The artists have responded to how records have shaped their lives and thinking, each creating a brand-new track combining spoken word and music. The pieces will be available as a limited-edition cassette and premiered live by the writers and musicians at Manchester’s International Anthony Burgess Foundation on the evening of Record Store Day (doors 6.30pm, £5; tickets here) – giving you plenty of time to head shopwards beforehand to get that all-important vinyl. You can also hear a preview of the album via Bandcamp here.



The project has been featured on BBC Radio 6 Music by both Guy Garvey and Marc Riley, and there's a write-up, including the full line-up of writers and musicians involved, on Creative Tourist here. I was asked to write a bit for Joyzine about the inspiration and process behind my contribution, "Breathe Silence", with artist and musician Jez Dolan. Obviously, I wrote probably way too much and it's unlikely to all get published*, so here you go...


Sarah-Clare Conlon x Jez Dolan “Breathe Silence”
When I was asked to be one of the contributing writers to Sleeve Notes, I began by nailing down a narrative, which led me to think about the ritual of selecting and playing records, especially in the context of growing up and going round to friends’ houses to listen to music. 
My jumping-off point then was messing about with the sounds of words – my aim is to imbue my poetry with an aural quality, for example through assonance and alliteration, percussion and sibilance, to create an evocative soundscape. I’ve been performing regularly since 2010, and I love creating work that will have impact on both page and stage. 
I invited artist and musician Jez Dolan to work with me, as I thought his double bass would provide the perfect backdrop to my words, and, after an initial chat about influences and ideas, I spent an evening riffling through my vinyl collection, picking out artists I listened to as a teenager – Talking Heads, OMD, Prince, Kate Bush – and making notes on the noises of putting on a record, not just the songs themselves. I have a Pro-Ject deck and it doesn’t have an automatic arm lift, so the stylus just goes round and round at the end of a side, and it turned out each LP had a different kind of rhythmic quality. 
I sent Jez a draft of the text – which I’d approached slightly as a song, with I suppose verses and a chorus, and a refrainy thing – and a quick recording so he could get an idea of how I sounded reading the words. Jez then spent a bit of time with the words coming up with some options, including a riff and some drone, and the next step was me meeting Helga (the double bass) and spending an afternoon playing around and nailing down a firmer direction for Jez to go down and develop. One thing we agreed was that my words needed to be edited down, while Jez wanted to create an extra musical element, so at our next get-together we had a more streamlined version of the written piece and a more sophisticated composition. We practised this and once happy with the end result – called “Breathe Silence” – we recorded it, then drank some wine to celebrate.

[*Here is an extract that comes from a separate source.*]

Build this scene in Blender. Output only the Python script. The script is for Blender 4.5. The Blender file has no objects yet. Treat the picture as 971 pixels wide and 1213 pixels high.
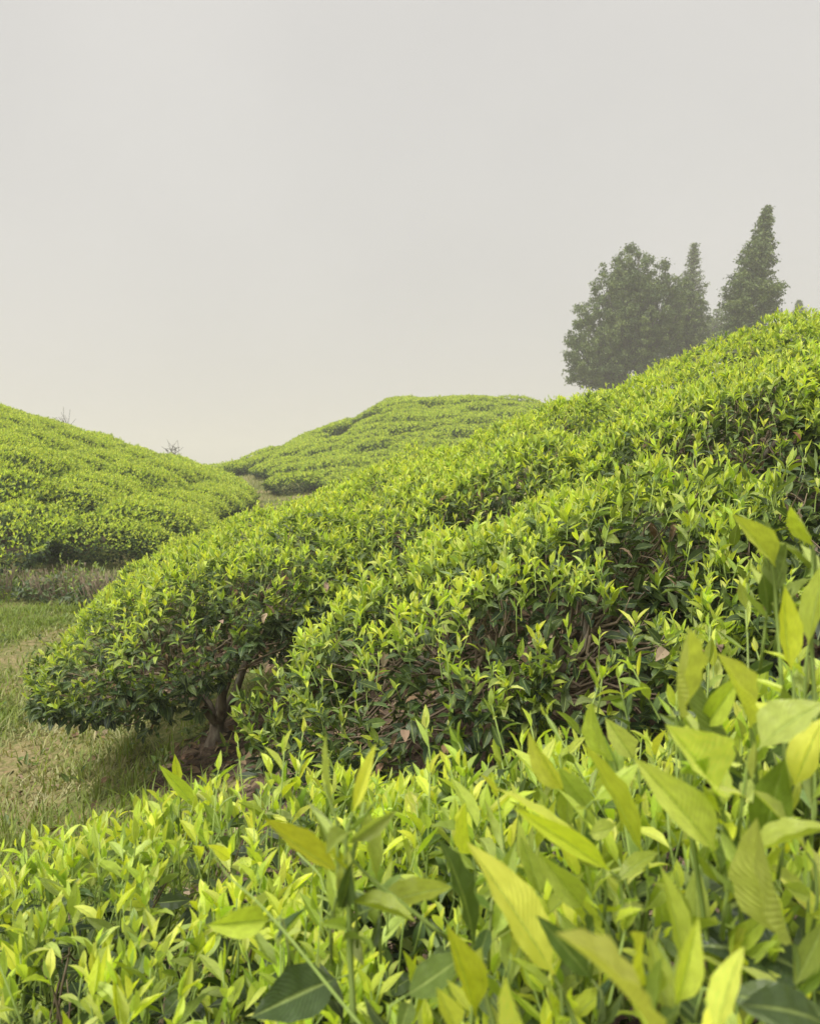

Update: *indeed (also I note I did more than one "nailing down" in the original) – you can read the Joyzine article here. It says mine and Jez's track has a "beat-generation, jazz-vibe". Niiiiice.



07 February 2025

Tootally Wired lives on

Thrilled to have ‘Repetitions and Pauses’, originally dreamed up for the Tootally Wired project in September (thanks to Nic Chapman for the photographic evidence of part of the creative process as well as the performance event, which I also compèred), accepted for publication by Long Poem Magazine.

Issue 33 is due out in May. I was asked to send the editors an introduction to the writing process of the poem, which I think is a great idea! Sometimes I spend ages doing research and working out how to approach the actual piece – what it should look like, what it should sound like, what will stand it apart from the other pieces being written for a project – and that whole teeth-pulling procrastination part is often lost in time, like tears in rain...

‘Repetitions and Pauses’ was conceived for a commissioned performance project as part of Manchester Histories Festival. Six writers and a sound artist were each invited to respond to the Tootal scarf, a Manchester export, premiering their pieces live in September 2024 at Manchester’s Central Library for a sold-out event called Tootally Wired. I enjoy working within constraints and my approach to writing the piece was to consider the construction of the garment, and how this might be applied to my own creation. Traditionally Tootal scarves are woven and repeat printed silk with hand-applied tassels, and I wanted to incorporate this into the fabric of the poem – the ‘choruses’ not only evoke the process and the product, but also the musicality of the looms and machinery used in the manufacture, and the rhythmic back and forth of the supply and distribution network involved. As a former journalist on fashion glossies, I was interested in exploring both the history of the brand and the craftsmanship involved, so I spent some time at Edinburgh’s world-renowned tapestry studio Dovecot and with a textile artist at Manchester’s Rogue Studios, who explained the intricacies of passementerie and other weaving practices. As they require a hands-on, human skill, and with silk a natural product, I was also compelled to consider the industry’s impact on, or implication in, the landscape, where, even in the most urbanised and polluted of settings, nature manages to creep into the cracks. This in turn had me thinking, and writing, in a circle.

The Tootally Wired writers were, in performance order, Emily Oldfield, Tom Jenks, Wendy Allen, David Gaffney, me and Nicholas Royle, with a musical interlude from sound artist Gary Fisher. We had a Tootally Wired ident created by Zoe McLean, Tootal-related footage from the North West Film Archive, and mannequins sporting Tootal scarves. It was funded by Arts Council England.